— Information provided —
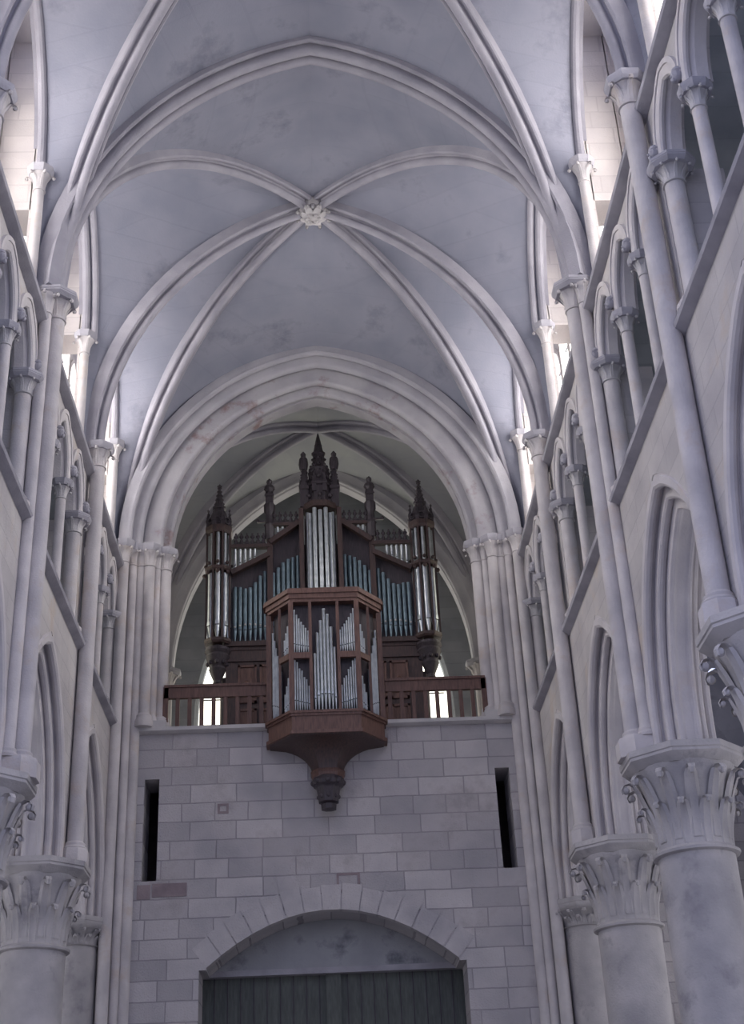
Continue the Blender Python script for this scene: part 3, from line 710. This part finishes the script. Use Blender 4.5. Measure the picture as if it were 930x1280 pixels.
def spire(mb, x, y, z0, z1, w, n=4, cro=5):
    h = z1-z0
    mb.lathe([(w*0.72, 0), (w*0.72, h*0.30), (w*0.9, h*0.31), (w*0.9, h*0.36), (w*0.62, h*0.38), (w*0.5, h*0.5), (w*0.16, h*0.86), (w*0.1, h*0.88)], n, (x, y, z0), PI/n)
    for k in range(n):
        a = 2*PI*k/n+(PI/4 if n == 4 else 0)
        for q in range(cro):
            tt = (q+0.5)/cro; rr_ = w*(0.62-0.46*tt)
            mb.ball((x+rr_*math.cos(a), y+rr_*math.sin(a), z0+h*(0.4+0.44*tt)), w*0.14, 5)
        a2 = 2*PI*k/n
        g = Vector((math.cos(a2), math.sin(a2), 0)); tt_ = Vector((-g.y, g.x, 0)); c = Vector((x, y, z0+h*0.33))
        mb.add([c+g*w*0.62-tt_*w*.5, c+g*w*0.62+tt_*w*.5, c+g*w*0.5+Vector((0,0,h*0.2)), c+g*w*.3-tt_*w*.4, c+g*w*.3+tt_*w*.4], [(0,1,2),(0,2,3),(1,4,2),(3,2,4),(0,3,4,1)])
    mb.ball((x, y, z0+h*0.89), w*0.3, 6); mb.ball((x, y, z0+h*0.95), w*0.2, 6)
    mb.bar((x-w*0.32, y, z0+h*0.935), (x+w*0.32, y, z0+h*0.935), w*0.14)
    mb.lathe([(w*0.14, 0), (w*0.02, h*0.05)], 6, (x, y, z0+h*0.95))
def crest(mb, x0, x1, y, z, n, h):
    mb.box((x0, y-0.03, z), (x1, y+0.03, z+0.05))
    for i in range(n):
        x = x0+(x1-x0)*(i+0.5)/n
        mb.lathe([(0.05, 0), (0.045, h*.3), (0.02, h*.42), (0.062, h*.62), (0.045, h*.75), (0.018, h*.8), (0.03, h*.9), (0.004, h)], 6, (x, y, z+0.05))
        if i: mb.bar((x-(x1-x0)/n, y, z+h*.28), (x, y, z+h*.28), 0.03)

# ---------------------------------------------------------------- great organ case
FY = 31.5
org = thing('pipe_organ', 'tall dark gothic organ case with pinnacles and tin pipes on the gallery', 'organ', (0, FY+0.6, CZF))
c = MB().box((-2.46, FY+0.15, CZF), (2.46, FY+1.3, 15.0)).box((-2.5, FY+0.05, 14.95), (2.5, FY+1.3, 15.08)).box((-2.49, FY+0.1, 14.55), (2.49, FY+1.3, 14.62))
c.box((-2.42, FY+0.12, 14.86), (2.42, FY+1.3, 15.08))
c.build('lower_case', M['case'], org, 0)
for i in range(8):
    x0 = -2.15+i*0.54
    for z0, z1 in ((12.3, 13.3), (13.45, 14.45)):
        pn = MB().box((x0, FY+0.10, z0), (x0+0.46, FY+0.16, z0+0.06)).box((x0, FY+0.10, z1-0.06), (x0+0.46, FY+0.16, z1)).box((x0, FY+0.10, z0), (x0+0.06, FY+0.16, z1)).box((x0+0.4, FY+0.10, z0), (x0+0.46, FY+0.16, z1))
        pn.box((x0+0.05, FY+0.135, z0+0.05), (x0+0.41, FY+0.16, z1-0.05)).ball((x0+0.23, FY+0.15, (z0+z1)/2), 0.1, 8)
        pn.build('carved_panel', M['oak'], org, 0)
MB().box((-2.4, FY+0.75, 15.0), (2.4, FY+1.3, 17.4)).box((-1.3, FY+0.75, 17.3), (1.3, FY+1.3, 18.1)).box((-0.42, FY+0.6, 17.3), (0.42, FY+1.3, 18.8)).build('case_back', M['dark_oak'], org, 0)
for s in (-1, 1):
    # posts
    MB().box((s*1.33-0.07, FY-0.02, 15.0), (s*1.33+0.07, FY+0.3, 18.0)).build('post', M['case'], org, 0)
    MB().box((s*0.50-0.06, FY-0.12, 15.0), (s*0.50+0.06, FY+0.3, 18.75)).build('post', M['case'], org, 0)
    fl = MB()
    for xa, xb, za, zb in ((.5, 1.33, 18.42, 17.80), (1.33, 2.40, 17.46, 16.92)):
        pts = [(s*xa, 15.0), (s*xb, 15.0), (s*xb, zb), (s*xa, za)]
        fl.add([(x_, FY+0.22, z_) for x_, z_ in pts]+[(x_, FY+0.3, z_) for x_, z_ in pts], [(0,1,2,3),(7,6,5,4),(0,4,5,1),(1,5,6,2),(2,6,7,3),(3,7,4,0)])
    fl.build('case_back', M['dark_oak'], org, 0)
    sp = MB(); spire(sp, s*1.33, FY+0.05, 18.9, 19.75, 0.2, 4, 3)
    sp.lathe([(0.13, 17.9), (0.13, 18.3), (0.16, 18.34), (0.12, 18.4), (0.10, 18.65), (0.15, 18.75), (0.15, 18.95), (0.10, 19.0), (0.10, 19.35), (0.15, 19.42), (0.13, 19.5), (0.05, 19.56), (0.08, 19.66), (0.02, 19.74)], 8, (s*1.33, FY+0.05, 0)); sp.bar((s*1.33, FY, 18.42), (s*1.66, FY, 18.42), 0.06, 0.05); sp.ball((s*1.64, FY, 18.45), 0.05, 6)
    sp.build('pinnacle', M['dark_oak'], org)
    # raking rails, level rails and cresting
    MB().bar((s*0.5, FY, 18.42), (s*1.33, FY, 17.80), 0.16, 0.13).build('raking_rail', M['case'], org, 0)
    MB().bar((s*1.36, FY, 17.45), (s*2.32, FY, 16.95), 0.16, 0.13).build('raking_rail', M['case'], org, 0)
    MB().box((min(s*.5, s*1.33), FY-0.06, 18.28), (max(s*.5, s*1.33), FY+0.1, 18.36)).build('top_rail', M['case'], org, 0)
    MB().box((min(s*1.33, s*2.32), FY-0.06, 17.66), (max(s*1.33, s*2.32), FY+0.1, 17.75)).build('top_rail', M['case'], org, 0)
    cr = MB(); crest(cr, min(s*.56, s*1.27), max(s*.56, s*1.27), FY, 18.34, 5, 0.33); cr.build('cresting', M['dark_oak'], org)
    cr = MB(); crest(cr, min(s*1.42, s*2.28), max(s*1.42, s*2.28), FY, 17.73, 6, 0.33); cr.build('cresting', M['dark_oak'], org)
    # flats of pipes
    for i in range(6):
        x = 0.61+i*0.128; top = 17.62-0.095*i-0.1*abs(i-2.5)*0.5
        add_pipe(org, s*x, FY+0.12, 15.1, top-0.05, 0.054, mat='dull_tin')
        zt = 18.42-(x-0.5)*0.747
        if i > 0: add_pipe(org, s*x, FY+0.05, zt+0.02, 18.28, 0.035, mat='tin')
    for i in range(7):
        x = 1.46+i*0.128; top = 16.9-0.07*i+0.12*math.cos(i)
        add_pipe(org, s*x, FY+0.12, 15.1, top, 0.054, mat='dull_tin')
        zt = 17.45-(x-1.36)*0.52
        if 1 < i: add_pipe(org, s*x, FY+0.05, zt+0.02, 17.66, 0.035, mat='tin')
    ar = MB()
    for i in range(7):
        x = 1.46+i*0.128; ar.ball((s*x, FY+0.05, 15.46+0.07*math.sin(PI*i/6)), 0.028, 6)
    ar.build('mouth_ornament', M['pale'], org)
    # corner turret
    tx, ty = s*2.66, FY+0.15
    tw = MB()
    for z0, z1, r in ((15.0, 15.12, 0.36), (17.0, 17.12, 0.37), (18.1, 18.3, 0.37)): tw.lathe([(r*.9, 0), (r, (z1-z0)*.4), (r, z1-z0)], 8, (tx, ty, z0), PI/8)
    for k in range(8):
        a = PI/8+k*PI/4; q = (tx+0.32*math.cos(a), ty+0.32*math.sin(a))
        tw.bar((q[0], q[1], 15.05), (q[0], q[1], 18.2), 0.05)
        a2 = k*PI/4; tw.ball((tx+0.36*math.cos(a2), ty+0.36*math.sin(a2), 16.95), 0.06, 6); tw.ball((tx+0.33*math.cos(a2), ty+0.33*math.sin(a2), 17.22), 0.05, 6)
    tw.lathe([(0.12, 15.1), (0.12, 18.2)], 8, (tx, ty, 0))
    tw.build('turret_frame', M['case'], org, 0)
    for k in range(8):
        a = k*PI/4+PI/8*0
        if abs(math.atan2(math.sin(a-PI/2), math.cos(a-PI/2))) < 0.3: continue
        add_pipe(org, tx+0.24*math.cos(a), ty+0.24*math.sin(a), 15.12, 16.98-0.05*(k % 2), 0.085, (math.cos(a), math.sin(a)))
    tp = MB()
    for k in range(8):
        a = k*PI/4; tp.lathe([(0.05, 0), (0.05, 0.96)], 8, (tx+0.24*math.cos(a), ty+0.24*math.sin(a), 17.14))
    tp.build('upper_pipes', M['tin'], org)
    sp = MB()
    for k in range(8):
        a = PI/8+k*PI/4; spire(sp, tx+0.30*math.cos(a), ty+0.30*math.sin(a), 18.25, 18.85, 0.10, 4, 2)
        a2 = k*PI/4; cc = Vector((tx+0.31*math.cos(a2), ty+0.31*math.sin(a2), 18.45)); tt_ = Vector((-math.sin(a2), math.cos(a2), 0))
        for q in range(10):
            b0 = 2*PI*q/10; b1 = 2*PI*(q+1)/10
            sp.bar(tuple(cc+tt_*0.09*math.cos(b0)+Vector((0,0,0.09*math.sin(b0)))), tuple(cc+tt_*0.09*math.cos(b1)+Vector((0,0,0.09*math.sin(b1)))), 0.03)
    sp.lathe([(0.30, 18.25), (0.28, 18.5), (0.2, 18.75), (0.14, 18.85)], 8, (tx, ty, 0), PI/8)
    spire(sp, tx, ty, 18.55, 19.68, 0.20, 8, 4)
    sp.build('turret_spire', M['dark_oak'], org)
    cb = MB().lathe([(0.05, 13.9), (0.12, 13.97), (0.10, 14.06), (0.16, 14.2), (0.22, 14.35), (0.20, 14.42), (0.25, 14.55), (0.30, 14.68), (0.28, 14.74), (0.33, 14.82), (0.31, 14.9)], 16, (tx, ty, 0))
    cb.lathe([(0.14, 14.88), (0.10, 15.12)], 8, (tx, ty, 0))
    cb.lathe([(0.2, 12.0), (0.2, 14.2)], 8, (tx-s*0.25, ty+0.3, 0))
    for k in range(8):
        a = k*PI/4; cb.ball((tx+0.24*math.cos(a), ty+0.24*math.sin(a), 14.5), 0.06, 6)
    cb.build('turret_corbel', M['dark_oak'], org)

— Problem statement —
In the data above, find the line that contains "top-0.05, 0.054, mat='dull_tin')" and the line that contains "x = 1.46+i*0.128; top". Repeat exactly those lines and every line between them, and only those.

— Exercise output —
        add_pipe(org, s*x, FY+0.12, 15.1, top-0.05, 0.054, mat='dull_tin')
        zt = 18.42-(x-0.5)*0.747
        if i > 0: add_pipe(org, s*x, FY+0.05, zt+0.02, 18.28, 0.035, mat='tin')
    for i in range(7):
        x = 1.46+i*0.128; top = 16.9-0.07*i+0.12*math.cos(i)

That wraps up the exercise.